A critical equipment snag at the ABS plant has restricted its capacity to 65%, significantly impacting production.

Geopolitical tensions and supply chain disruptions, particularly through the Strait of Hormuz, continue to pose risks to raw material costs and shipments, as witnessed in March 2026.

Demand in the non-OEM segment is reportedly weak due to high prices and other market constraints.

The Haryana expansion project's timeline depends on a third-party plant (IOC) commissioning, introducing external risk.

Competitive Landscape

Supreme Petrochem operates in a competitive market alongside major players like Reliance Industries Ltd, GAIL (India) Ltd, and Haldia Petrochemicals Ltd.
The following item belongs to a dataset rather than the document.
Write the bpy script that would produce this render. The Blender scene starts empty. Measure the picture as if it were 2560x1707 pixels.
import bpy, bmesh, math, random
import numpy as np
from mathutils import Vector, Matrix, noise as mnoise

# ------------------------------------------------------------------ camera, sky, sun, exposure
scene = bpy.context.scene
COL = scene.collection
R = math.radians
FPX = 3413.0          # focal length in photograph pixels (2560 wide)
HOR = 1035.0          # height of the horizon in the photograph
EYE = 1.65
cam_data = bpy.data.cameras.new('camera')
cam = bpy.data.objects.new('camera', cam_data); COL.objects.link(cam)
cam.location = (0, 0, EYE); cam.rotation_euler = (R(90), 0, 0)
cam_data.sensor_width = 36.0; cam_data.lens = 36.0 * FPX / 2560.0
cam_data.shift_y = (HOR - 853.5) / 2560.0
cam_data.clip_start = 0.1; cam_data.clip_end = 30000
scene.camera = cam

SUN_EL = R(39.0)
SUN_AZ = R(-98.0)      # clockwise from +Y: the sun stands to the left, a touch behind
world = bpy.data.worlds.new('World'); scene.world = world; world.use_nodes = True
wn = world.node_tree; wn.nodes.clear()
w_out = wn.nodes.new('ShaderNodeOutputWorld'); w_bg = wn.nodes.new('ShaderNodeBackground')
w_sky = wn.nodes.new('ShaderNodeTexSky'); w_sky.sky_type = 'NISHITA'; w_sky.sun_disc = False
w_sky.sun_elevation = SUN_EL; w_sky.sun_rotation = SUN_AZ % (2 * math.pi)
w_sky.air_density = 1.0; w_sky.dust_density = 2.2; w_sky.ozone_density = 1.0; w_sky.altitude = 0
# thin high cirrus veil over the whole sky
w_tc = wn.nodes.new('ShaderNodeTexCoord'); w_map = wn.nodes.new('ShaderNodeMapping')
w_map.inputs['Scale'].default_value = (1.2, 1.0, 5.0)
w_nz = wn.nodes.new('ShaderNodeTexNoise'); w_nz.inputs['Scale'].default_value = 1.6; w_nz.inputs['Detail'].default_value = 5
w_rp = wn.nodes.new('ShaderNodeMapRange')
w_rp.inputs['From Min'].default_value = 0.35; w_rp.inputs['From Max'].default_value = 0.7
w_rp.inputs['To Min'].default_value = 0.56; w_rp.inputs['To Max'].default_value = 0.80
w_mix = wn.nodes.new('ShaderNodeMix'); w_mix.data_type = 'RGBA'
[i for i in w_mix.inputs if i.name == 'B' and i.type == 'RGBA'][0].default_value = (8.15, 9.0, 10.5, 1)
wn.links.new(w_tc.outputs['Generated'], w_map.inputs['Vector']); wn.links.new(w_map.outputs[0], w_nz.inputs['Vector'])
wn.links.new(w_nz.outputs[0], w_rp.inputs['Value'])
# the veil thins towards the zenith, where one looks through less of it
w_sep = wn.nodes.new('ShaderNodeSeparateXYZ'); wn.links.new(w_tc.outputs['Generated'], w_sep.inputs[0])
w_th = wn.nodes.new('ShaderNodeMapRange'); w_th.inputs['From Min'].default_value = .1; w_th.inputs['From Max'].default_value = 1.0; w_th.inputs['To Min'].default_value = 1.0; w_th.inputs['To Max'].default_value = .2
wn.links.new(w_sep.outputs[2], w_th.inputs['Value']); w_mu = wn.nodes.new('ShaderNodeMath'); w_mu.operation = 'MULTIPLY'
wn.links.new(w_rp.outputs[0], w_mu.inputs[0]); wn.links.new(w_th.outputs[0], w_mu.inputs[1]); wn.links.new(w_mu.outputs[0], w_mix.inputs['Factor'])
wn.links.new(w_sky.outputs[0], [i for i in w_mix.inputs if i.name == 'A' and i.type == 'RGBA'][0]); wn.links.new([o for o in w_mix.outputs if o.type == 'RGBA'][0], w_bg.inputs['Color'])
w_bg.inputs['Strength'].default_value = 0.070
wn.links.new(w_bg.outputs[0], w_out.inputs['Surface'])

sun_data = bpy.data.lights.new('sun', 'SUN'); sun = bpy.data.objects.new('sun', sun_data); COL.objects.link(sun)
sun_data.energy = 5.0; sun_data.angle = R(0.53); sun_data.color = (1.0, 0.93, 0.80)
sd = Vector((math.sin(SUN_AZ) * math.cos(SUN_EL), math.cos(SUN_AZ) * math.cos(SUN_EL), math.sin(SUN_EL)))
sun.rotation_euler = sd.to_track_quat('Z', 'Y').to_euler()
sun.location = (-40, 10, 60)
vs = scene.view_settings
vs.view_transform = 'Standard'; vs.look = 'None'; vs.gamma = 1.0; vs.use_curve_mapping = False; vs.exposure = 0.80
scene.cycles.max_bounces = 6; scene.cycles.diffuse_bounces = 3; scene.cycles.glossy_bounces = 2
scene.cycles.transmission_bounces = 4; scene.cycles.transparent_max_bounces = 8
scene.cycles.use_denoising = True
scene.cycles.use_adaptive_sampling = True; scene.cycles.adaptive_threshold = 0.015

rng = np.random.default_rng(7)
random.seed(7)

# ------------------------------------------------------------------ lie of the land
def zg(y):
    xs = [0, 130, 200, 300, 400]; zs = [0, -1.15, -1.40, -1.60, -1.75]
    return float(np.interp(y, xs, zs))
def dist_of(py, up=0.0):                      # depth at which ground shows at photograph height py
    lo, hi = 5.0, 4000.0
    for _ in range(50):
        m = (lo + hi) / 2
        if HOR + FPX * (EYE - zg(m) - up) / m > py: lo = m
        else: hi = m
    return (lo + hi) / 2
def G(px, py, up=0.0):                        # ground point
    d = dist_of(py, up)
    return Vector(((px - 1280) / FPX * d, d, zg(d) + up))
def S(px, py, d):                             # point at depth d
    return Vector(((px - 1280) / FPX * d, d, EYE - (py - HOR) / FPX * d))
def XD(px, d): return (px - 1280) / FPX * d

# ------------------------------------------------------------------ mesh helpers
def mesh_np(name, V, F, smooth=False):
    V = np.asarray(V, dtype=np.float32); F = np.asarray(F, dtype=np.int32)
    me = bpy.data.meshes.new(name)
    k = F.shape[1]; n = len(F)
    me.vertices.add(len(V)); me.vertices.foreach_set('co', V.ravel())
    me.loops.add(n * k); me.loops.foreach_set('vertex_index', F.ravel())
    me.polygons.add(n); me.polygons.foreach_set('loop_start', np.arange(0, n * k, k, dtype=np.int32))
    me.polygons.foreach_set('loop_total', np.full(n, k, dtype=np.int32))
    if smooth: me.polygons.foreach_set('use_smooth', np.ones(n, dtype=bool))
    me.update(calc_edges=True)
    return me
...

While Reliance Industries has diverse petrochemical operations, GAIL is a significant player, and Haldia Petrochemicals is a key regional producer.

The current ABS plant issue for Supreme Petrochem could open opportunities for its peers in specific product segments if the disruption persists.

What to Track Moving Forward

Key factors to monitor include the restoration of the ABS plant's operational capacity, the normalization of supply chains by mid-2026 to meet FY27 volume growth targets, and management's commentary on the IOC SM plant commissioning timeline for the Haryana project.

Performance of the non-OEM demand segments in the coming quarters, the company's ability to manage working capital (especially debtors) amid volatile pricing, and updates on the EPS Phase-II expansion commissioning and ramp-up will also be crucial.